[start Provided data]

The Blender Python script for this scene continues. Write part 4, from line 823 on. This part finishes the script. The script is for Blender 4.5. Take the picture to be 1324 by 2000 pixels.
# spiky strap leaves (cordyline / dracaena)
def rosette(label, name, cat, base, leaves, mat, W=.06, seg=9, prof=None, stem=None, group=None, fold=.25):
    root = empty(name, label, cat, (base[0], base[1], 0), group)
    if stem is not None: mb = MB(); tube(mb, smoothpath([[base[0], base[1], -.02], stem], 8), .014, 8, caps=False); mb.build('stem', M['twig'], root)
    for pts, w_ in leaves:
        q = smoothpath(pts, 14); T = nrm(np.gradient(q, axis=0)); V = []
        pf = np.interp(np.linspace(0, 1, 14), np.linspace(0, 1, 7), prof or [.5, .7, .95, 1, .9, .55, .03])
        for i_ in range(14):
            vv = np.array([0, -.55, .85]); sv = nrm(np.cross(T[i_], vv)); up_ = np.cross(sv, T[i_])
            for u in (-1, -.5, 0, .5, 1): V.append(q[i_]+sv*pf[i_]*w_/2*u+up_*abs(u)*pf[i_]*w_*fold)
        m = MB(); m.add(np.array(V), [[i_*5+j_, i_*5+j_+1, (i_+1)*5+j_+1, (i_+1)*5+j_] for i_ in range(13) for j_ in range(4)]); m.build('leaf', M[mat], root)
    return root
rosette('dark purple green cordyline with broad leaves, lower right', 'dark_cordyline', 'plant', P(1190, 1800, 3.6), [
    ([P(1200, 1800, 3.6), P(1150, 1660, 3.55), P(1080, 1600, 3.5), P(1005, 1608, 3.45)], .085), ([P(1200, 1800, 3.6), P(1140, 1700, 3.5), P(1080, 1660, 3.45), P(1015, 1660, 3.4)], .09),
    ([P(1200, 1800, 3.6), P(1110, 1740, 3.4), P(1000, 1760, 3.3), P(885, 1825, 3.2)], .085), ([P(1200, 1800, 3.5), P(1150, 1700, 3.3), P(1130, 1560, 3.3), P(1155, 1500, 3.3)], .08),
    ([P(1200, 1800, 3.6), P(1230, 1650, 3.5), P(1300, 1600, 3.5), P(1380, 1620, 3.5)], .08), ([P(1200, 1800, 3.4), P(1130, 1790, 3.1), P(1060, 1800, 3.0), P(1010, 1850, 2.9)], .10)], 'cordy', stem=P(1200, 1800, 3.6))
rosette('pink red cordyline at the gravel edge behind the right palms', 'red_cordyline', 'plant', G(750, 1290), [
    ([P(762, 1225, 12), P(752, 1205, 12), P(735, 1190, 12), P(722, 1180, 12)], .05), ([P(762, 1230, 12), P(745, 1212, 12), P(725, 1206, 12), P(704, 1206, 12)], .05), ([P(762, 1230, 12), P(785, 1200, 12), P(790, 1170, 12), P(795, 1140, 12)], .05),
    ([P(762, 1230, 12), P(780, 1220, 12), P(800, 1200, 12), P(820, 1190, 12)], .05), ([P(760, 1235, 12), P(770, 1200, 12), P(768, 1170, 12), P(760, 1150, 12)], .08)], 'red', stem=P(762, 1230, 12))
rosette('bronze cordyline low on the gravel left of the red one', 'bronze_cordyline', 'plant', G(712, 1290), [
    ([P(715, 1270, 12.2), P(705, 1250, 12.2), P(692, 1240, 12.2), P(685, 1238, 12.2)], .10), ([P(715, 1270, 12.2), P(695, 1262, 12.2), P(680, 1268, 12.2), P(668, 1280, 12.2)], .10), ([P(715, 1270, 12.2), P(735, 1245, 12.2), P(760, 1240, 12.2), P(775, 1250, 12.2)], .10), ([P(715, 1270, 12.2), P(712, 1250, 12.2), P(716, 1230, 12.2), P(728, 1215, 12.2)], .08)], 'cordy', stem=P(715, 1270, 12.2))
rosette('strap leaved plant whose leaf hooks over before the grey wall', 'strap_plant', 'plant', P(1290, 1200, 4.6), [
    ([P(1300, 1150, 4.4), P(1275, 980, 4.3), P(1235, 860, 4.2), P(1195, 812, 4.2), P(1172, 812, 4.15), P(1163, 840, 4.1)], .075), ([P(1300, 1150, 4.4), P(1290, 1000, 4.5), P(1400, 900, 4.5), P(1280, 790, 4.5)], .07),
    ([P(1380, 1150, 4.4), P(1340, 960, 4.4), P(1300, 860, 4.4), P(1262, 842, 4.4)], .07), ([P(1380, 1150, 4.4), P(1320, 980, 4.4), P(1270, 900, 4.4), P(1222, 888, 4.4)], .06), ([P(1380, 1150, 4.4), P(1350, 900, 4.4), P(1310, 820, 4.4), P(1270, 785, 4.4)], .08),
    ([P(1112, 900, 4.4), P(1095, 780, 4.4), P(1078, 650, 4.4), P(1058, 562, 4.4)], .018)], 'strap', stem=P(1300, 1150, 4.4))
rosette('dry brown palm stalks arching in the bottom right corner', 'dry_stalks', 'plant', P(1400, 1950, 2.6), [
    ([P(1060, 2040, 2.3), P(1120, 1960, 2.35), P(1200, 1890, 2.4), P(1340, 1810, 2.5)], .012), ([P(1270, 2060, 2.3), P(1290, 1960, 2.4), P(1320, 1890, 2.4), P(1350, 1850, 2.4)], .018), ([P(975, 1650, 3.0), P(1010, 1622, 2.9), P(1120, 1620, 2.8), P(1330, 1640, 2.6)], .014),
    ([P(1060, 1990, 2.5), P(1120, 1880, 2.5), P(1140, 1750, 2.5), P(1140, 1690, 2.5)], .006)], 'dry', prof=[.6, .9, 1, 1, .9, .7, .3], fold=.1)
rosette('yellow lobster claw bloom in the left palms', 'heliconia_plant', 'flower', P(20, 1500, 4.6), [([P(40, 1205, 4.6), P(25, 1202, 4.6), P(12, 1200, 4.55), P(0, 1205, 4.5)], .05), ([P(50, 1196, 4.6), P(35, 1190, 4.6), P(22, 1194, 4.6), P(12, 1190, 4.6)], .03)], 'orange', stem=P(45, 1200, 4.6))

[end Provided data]
[start Provided data]

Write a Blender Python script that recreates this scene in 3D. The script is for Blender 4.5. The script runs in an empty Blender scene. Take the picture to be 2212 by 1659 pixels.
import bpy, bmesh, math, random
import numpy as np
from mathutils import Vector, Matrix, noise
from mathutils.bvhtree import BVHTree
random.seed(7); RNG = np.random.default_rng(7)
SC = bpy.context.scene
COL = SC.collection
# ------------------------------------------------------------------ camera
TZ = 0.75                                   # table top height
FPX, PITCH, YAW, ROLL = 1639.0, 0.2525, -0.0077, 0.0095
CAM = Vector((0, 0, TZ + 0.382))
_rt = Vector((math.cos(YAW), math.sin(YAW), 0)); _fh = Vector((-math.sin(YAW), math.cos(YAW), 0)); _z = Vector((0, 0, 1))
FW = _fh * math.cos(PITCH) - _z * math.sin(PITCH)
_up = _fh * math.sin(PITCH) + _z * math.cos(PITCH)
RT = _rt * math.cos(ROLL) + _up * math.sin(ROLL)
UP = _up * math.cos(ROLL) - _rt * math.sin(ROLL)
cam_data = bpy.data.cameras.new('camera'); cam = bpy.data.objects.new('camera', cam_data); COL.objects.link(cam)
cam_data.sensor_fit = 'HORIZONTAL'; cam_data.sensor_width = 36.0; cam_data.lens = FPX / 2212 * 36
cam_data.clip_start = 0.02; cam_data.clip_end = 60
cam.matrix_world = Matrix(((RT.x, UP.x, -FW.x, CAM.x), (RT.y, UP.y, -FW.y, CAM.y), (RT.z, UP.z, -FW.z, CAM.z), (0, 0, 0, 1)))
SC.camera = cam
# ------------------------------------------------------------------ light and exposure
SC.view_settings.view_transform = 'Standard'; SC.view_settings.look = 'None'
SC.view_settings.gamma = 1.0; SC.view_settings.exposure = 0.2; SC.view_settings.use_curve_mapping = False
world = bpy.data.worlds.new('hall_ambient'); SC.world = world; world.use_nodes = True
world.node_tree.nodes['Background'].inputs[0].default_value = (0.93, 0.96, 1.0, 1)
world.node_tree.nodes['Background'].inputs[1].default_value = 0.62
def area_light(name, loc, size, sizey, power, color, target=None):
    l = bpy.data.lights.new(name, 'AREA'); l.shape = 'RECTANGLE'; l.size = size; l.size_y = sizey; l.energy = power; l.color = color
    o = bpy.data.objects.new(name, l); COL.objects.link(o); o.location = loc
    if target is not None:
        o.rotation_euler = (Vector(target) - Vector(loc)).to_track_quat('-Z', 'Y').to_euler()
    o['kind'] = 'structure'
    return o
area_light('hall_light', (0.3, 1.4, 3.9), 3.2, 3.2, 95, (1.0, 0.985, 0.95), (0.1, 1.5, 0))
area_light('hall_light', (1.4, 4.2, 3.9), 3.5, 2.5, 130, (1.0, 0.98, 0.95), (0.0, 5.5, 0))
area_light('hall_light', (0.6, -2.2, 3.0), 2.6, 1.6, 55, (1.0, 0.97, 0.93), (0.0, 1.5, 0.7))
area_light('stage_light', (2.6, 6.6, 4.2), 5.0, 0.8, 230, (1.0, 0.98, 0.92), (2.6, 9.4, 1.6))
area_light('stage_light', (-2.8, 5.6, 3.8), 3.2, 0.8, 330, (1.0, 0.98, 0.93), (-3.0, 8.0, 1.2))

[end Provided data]
[start Provided data]

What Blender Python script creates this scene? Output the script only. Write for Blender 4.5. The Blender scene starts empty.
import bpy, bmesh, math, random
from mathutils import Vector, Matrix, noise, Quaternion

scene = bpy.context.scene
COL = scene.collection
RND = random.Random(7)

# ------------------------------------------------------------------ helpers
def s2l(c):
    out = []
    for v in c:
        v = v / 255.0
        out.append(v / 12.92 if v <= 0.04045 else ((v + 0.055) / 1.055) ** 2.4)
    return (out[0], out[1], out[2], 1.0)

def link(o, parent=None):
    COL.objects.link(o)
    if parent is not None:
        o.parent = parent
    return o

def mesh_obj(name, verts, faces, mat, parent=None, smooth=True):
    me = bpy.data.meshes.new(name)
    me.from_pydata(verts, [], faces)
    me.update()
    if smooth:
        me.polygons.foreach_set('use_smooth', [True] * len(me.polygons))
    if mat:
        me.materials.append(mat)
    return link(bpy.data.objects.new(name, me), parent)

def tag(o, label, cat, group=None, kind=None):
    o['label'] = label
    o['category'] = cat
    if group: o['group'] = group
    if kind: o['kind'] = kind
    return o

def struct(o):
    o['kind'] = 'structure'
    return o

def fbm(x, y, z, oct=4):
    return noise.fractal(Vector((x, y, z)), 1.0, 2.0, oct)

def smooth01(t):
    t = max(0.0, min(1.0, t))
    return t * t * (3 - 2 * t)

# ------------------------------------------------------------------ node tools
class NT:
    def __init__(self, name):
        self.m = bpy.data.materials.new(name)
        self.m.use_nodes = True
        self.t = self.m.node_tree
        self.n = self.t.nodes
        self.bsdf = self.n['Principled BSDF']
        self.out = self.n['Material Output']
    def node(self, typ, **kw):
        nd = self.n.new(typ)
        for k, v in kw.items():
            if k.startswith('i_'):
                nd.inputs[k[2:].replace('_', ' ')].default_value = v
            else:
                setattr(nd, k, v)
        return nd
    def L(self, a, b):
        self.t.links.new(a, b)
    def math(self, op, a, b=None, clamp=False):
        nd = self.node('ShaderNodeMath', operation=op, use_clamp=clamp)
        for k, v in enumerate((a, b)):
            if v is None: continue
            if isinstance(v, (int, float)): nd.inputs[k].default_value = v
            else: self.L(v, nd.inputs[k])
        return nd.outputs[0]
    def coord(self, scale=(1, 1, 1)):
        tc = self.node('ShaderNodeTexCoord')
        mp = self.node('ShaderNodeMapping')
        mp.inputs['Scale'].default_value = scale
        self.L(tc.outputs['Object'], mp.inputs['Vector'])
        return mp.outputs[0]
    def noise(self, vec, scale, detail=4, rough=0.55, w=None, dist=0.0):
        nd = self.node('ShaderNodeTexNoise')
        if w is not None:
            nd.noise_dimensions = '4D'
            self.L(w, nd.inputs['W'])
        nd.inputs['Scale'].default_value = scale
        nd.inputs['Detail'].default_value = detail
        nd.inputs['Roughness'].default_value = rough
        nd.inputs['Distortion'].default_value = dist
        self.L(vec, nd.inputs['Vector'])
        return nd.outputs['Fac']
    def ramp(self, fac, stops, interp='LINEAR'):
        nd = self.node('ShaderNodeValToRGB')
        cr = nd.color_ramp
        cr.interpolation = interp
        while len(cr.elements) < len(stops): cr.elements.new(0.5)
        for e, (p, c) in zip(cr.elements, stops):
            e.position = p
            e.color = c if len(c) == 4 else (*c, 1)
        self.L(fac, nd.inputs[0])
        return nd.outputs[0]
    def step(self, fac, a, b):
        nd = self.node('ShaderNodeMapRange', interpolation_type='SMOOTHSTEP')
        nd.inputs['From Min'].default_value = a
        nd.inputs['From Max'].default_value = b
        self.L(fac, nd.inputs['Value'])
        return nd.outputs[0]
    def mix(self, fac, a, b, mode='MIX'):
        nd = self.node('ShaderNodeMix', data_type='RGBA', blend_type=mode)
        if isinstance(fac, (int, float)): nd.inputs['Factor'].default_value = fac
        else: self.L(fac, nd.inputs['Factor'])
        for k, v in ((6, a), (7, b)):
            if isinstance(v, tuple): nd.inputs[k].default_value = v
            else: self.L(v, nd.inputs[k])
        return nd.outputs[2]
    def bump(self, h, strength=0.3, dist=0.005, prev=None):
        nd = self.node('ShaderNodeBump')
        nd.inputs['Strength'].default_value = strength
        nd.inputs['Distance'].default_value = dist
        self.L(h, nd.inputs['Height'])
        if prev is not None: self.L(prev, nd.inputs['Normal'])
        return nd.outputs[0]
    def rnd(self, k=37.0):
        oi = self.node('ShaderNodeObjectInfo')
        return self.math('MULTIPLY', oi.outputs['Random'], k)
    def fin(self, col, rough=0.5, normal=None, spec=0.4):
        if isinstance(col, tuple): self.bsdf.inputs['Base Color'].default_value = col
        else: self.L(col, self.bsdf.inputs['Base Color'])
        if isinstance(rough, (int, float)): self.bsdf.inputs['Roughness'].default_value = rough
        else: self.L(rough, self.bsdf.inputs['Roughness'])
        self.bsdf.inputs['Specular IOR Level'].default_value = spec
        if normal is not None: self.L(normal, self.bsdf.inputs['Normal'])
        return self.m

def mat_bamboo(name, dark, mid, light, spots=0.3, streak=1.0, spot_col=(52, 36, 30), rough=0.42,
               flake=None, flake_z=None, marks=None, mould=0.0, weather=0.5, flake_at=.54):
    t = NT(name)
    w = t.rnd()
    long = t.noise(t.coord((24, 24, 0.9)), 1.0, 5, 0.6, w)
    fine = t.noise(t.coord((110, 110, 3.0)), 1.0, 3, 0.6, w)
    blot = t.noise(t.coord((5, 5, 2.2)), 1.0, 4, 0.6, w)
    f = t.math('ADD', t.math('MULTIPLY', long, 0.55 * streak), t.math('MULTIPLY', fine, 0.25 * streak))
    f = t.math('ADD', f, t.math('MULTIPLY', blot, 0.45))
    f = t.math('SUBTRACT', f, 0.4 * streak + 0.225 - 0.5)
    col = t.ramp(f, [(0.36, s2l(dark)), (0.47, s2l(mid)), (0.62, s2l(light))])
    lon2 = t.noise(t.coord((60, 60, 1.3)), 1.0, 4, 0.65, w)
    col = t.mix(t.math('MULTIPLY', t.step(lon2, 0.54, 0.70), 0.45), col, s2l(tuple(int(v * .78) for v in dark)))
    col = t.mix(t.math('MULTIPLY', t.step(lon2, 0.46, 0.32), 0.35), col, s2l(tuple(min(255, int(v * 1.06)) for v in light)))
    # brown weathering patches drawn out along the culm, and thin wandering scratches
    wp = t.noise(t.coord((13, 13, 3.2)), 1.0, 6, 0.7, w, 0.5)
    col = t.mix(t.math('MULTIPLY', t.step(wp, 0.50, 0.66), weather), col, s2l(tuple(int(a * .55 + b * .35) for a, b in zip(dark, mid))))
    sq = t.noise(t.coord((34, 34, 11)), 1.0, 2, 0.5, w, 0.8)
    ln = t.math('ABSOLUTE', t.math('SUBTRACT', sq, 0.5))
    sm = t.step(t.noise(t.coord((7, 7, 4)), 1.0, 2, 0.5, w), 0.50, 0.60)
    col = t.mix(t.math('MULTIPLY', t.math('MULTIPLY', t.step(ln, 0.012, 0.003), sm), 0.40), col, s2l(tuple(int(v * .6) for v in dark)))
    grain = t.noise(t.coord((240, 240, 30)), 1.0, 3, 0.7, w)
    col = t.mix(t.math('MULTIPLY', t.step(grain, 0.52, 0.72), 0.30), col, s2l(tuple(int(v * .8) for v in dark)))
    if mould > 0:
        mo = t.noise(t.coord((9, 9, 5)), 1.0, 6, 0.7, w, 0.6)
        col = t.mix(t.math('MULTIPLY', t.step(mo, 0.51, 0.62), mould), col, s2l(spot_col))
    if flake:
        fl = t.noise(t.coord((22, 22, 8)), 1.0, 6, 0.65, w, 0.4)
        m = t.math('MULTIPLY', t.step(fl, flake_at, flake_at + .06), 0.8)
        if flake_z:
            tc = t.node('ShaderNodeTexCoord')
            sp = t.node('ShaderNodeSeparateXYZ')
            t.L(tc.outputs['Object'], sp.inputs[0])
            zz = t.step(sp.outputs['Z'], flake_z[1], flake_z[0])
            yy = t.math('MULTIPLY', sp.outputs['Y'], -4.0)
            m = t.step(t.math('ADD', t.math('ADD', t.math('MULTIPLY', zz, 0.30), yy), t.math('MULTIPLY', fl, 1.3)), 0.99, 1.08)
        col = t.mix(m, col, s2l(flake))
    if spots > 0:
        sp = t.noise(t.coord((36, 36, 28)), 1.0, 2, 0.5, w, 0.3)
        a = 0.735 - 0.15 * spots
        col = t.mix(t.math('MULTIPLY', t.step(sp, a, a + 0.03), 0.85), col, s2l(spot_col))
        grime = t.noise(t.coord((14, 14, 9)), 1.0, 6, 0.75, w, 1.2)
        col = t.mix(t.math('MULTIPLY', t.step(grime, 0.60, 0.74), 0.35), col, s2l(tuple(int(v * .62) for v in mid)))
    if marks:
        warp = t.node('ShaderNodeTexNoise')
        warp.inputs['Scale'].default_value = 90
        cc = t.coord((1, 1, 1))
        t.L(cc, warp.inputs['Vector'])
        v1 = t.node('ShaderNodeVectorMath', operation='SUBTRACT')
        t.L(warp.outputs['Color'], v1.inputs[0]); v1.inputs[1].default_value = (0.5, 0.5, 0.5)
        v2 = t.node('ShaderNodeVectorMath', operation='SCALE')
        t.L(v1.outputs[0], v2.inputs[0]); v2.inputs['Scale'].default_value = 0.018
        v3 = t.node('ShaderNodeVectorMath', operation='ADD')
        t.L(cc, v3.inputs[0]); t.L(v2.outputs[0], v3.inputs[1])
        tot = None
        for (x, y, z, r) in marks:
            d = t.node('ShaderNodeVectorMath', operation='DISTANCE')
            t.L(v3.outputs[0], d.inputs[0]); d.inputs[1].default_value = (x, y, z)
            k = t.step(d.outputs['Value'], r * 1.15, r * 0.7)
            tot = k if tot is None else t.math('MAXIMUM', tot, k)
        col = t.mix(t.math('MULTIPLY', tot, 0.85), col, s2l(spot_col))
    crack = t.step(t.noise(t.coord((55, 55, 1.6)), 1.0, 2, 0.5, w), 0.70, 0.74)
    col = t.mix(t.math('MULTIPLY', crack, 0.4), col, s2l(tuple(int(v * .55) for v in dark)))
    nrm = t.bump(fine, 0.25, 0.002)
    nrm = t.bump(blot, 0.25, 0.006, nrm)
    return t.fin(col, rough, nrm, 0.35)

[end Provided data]

| Prompt |
Go through the material above and count the lines that include "Python". Give the number alone.

| Exercise response |
3